Conservative CNN commentator Amanda Carpenter penned a Washington Post op-ed slamming the Republican Party for making women “out for fools” by ignoring and excusing a “brazen and unapologetic misogynist” in their nominee, Donald Trump.

Trump’s history of misogynistic comments drew new scrutiny after a 2005 tape surfaced of Trump bragging about allegedly sexually assaulting women, followed by 11 women coming forward to accuse him of inappropriate sexual behavior. Nevertheless, Trump’s backers have jumped to his defense, trying to discredit the accusers’ claims, attacking and victim-blaming them, and claiming Trump’s comments may have been an exaggeration. Many attempted to use Trump’s spin that his lewd comments about assault were simply “locker room banter.”
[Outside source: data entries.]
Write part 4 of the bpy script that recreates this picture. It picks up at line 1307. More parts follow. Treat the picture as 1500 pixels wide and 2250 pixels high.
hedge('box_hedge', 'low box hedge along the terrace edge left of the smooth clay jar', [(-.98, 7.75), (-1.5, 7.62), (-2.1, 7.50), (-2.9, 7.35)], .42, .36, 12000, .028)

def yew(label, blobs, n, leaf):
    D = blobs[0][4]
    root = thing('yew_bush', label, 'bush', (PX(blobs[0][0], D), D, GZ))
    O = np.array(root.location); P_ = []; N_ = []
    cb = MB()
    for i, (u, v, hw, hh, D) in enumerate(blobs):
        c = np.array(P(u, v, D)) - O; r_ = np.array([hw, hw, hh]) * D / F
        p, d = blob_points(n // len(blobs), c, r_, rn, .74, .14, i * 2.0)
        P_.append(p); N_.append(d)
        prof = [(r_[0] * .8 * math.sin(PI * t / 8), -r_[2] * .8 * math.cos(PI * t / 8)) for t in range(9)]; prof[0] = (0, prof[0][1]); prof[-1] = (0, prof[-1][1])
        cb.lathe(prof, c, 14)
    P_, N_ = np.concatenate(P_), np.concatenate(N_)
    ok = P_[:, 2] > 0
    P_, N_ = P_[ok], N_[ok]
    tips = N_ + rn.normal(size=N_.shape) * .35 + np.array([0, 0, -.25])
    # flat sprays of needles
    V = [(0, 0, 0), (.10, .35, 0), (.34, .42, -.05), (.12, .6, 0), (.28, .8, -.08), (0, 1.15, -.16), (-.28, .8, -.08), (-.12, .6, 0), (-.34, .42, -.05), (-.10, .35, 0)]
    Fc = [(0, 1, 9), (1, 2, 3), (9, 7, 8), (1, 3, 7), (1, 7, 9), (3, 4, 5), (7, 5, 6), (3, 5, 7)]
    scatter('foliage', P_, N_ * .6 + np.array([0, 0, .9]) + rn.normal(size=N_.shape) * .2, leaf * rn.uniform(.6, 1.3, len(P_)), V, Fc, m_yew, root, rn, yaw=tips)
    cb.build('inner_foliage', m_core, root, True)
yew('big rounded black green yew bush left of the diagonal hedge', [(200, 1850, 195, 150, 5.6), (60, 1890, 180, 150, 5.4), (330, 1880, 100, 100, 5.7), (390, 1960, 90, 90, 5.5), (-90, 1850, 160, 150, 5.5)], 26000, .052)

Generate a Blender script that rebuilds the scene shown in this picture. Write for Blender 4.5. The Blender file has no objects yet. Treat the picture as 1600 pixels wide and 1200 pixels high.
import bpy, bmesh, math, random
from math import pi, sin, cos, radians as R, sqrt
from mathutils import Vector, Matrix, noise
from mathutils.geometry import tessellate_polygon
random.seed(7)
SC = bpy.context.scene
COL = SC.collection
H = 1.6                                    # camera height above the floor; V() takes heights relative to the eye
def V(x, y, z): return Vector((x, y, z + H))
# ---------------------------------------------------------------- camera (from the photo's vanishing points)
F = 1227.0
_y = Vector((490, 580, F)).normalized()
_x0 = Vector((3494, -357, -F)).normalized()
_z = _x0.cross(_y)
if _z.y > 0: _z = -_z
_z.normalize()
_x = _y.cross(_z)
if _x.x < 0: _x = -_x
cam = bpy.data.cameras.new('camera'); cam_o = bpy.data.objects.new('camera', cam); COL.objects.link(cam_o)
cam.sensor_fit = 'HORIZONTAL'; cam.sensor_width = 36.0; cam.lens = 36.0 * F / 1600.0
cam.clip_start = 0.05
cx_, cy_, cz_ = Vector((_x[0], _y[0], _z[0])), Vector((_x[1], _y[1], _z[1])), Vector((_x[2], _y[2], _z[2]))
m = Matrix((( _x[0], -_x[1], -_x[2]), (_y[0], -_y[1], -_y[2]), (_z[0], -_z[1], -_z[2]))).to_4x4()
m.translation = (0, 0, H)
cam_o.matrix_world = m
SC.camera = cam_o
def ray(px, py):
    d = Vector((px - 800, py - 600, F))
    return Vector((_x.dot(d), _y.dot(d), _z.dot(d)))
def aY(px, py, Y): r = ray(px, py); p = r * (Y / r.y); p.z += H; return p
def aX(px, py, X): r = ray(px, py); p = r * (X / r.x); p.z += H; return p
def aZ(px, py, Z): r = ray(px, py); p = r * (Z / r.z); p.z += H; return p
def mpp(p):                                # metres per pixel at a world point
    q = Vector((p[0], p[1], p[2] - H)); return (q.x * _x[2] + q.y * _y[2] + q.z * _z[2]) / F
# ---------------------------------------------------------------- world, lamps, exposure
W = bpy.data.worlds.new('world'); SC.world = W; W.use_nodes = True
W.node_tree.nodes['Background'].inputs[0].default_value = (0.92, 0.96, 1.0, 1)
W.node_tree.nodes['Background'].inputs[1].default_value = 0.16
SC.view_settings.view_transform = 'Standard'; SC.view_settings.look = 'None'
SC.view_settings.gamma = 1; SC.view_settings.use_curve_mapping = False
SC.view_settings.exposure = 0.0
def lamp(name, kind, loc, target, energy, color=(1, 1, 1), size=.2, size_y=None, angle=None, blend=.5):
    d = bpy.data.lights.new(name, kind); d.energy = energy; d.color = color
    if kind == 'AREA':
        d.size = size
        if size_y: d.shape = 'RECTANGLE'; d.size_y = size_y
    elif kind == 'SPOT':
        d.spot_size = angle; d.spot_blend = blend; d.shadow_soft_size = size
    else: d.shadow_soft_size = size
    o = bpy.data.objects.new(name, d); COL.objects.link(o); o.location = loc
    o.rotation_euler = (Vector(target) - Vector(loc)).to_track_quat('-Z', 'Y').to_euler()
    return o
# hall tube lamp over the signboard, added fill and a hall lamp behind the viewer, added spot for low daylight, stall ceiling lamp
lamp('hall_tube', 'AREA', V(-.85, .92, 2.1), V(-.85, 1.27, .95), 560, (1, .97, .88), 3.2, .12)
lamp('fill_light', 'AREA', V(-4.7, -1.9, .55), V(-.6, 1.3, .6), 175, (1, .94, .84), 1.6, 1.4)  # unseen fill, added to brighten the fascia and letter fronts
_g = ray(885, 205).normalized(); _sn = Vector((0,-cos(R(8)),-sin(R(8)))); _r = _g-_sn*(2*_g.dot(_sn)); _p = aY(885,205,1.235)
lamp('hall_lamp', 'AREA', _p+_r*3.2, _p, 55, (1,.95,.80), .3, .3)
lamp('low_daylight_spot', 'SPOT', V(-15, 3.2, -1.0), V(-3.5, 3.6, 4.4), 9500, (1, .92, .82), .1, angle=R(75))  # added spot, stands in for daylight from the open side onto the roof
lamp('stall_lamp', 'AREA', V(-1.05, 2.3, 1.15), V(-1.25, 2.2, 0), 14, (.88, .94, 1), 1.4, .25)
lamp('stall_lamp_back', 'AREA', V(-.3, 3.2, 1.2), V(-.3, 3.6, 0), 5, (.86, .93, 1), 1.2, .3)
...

In an October 25 op-ed, Carpenter, a former communications adviser to Sen. Ted Cruz (R-TX), decried the GOP for abandoning the party’s women, who she says have “eagerly defended the party from charges of sexism” only to be made “out for fools” by the party. Carpenter wrote that the party refused to “defend women from this raging sexist,” calling Trump “a brazen and unapologetic misogynist.” According to Carpenter, Republicans found it more important to appeal to the types of Trump voters who call Democratic presidential nominee Hillary Clinton a “bitch” and a “cunt” than to appeal to women voters.

Carpenter also condemned the conservative “locker room” spin, stating that Trump’s comments were “a confession of assault.” Carpenter also pointed out that her party could not have been surprised by the tapes, noting that “Trump’s chauvinism was well-documented in decades’ worth” of material. Carpenter ended her op-ed with an ultimatum for the Republican Party and the women’s vote: “defend us or lose us.” From the October 25 Washington Post op-ed:

As a former communications aide to Sen. Ted Cruz (R-Tex.) and former senator Jim DeMint (R-S.C.), I can personally testify that Republican women have, for years, fended off accusations from the Democrats of the party’s allegedly anti-woman beliefs. What did we get for it? The nomination — by way of a largely older, male voting base — of a brazen and unapologetic misogynist.

I want to ask the men leading the GOP some questions. Why didn’t you defend women from this raging sexist especially after so many Republican women — for so many years — eagerly defended the party from charges of sexism? You must make us out for fools.

Over the course of the GOP primary, it became clear that too many Republicans felt it was too politically risky to do anything that would offend the types of voters Trump was attracting in droves — the types who showed up at rallies wearing T-shirts that said, “Trump that b—-” and “She’s a c—, vote for Trump.”

Somehow, in some amorphous but unambiguous way, it was decided that appealing to those voters was more important than appealing to women.

Trump’s men have told women this is “locker room” talk — that we should accept this is how men speak behind closed doors, get over it, and vote Trump.

Perhaps, they should talk to some rape survivors. They need to hear what those women heard when Trump bragged about grabbing a woman’s genitals, aggressively kissing women without consent, and getting away with it because he’s rich and famous. That wasn’t boyish banter. That was a confession of assault.

[...]

I expect that Republicans will try to pretend, postelection, as if those recordings were some one-off, unpredictable revelation. They’ll say they didn’t know he was so deviant.

But I won’t accept that explanation. Trump’s chauvinism was well-documented in decades’ worth of publicly available smutty television, radio and print interviews long before he became the nominee.

Yet, the Republican Party ignored it all.

[...]

I will not vote for Trump. I’ll remain a committed conservative and will vote for down-ballot Republicans, but the top of the ticket will be blank. I didn’t leave the GOP — the GOP left me for Trump.

Now, I don’t purport to speak for all women, but I know I am not alone. I am one of the many women the Republican Party left behind this election.

The GOP is about to learn a hard lesson when it comes to the women’s vote: defend us or lose us.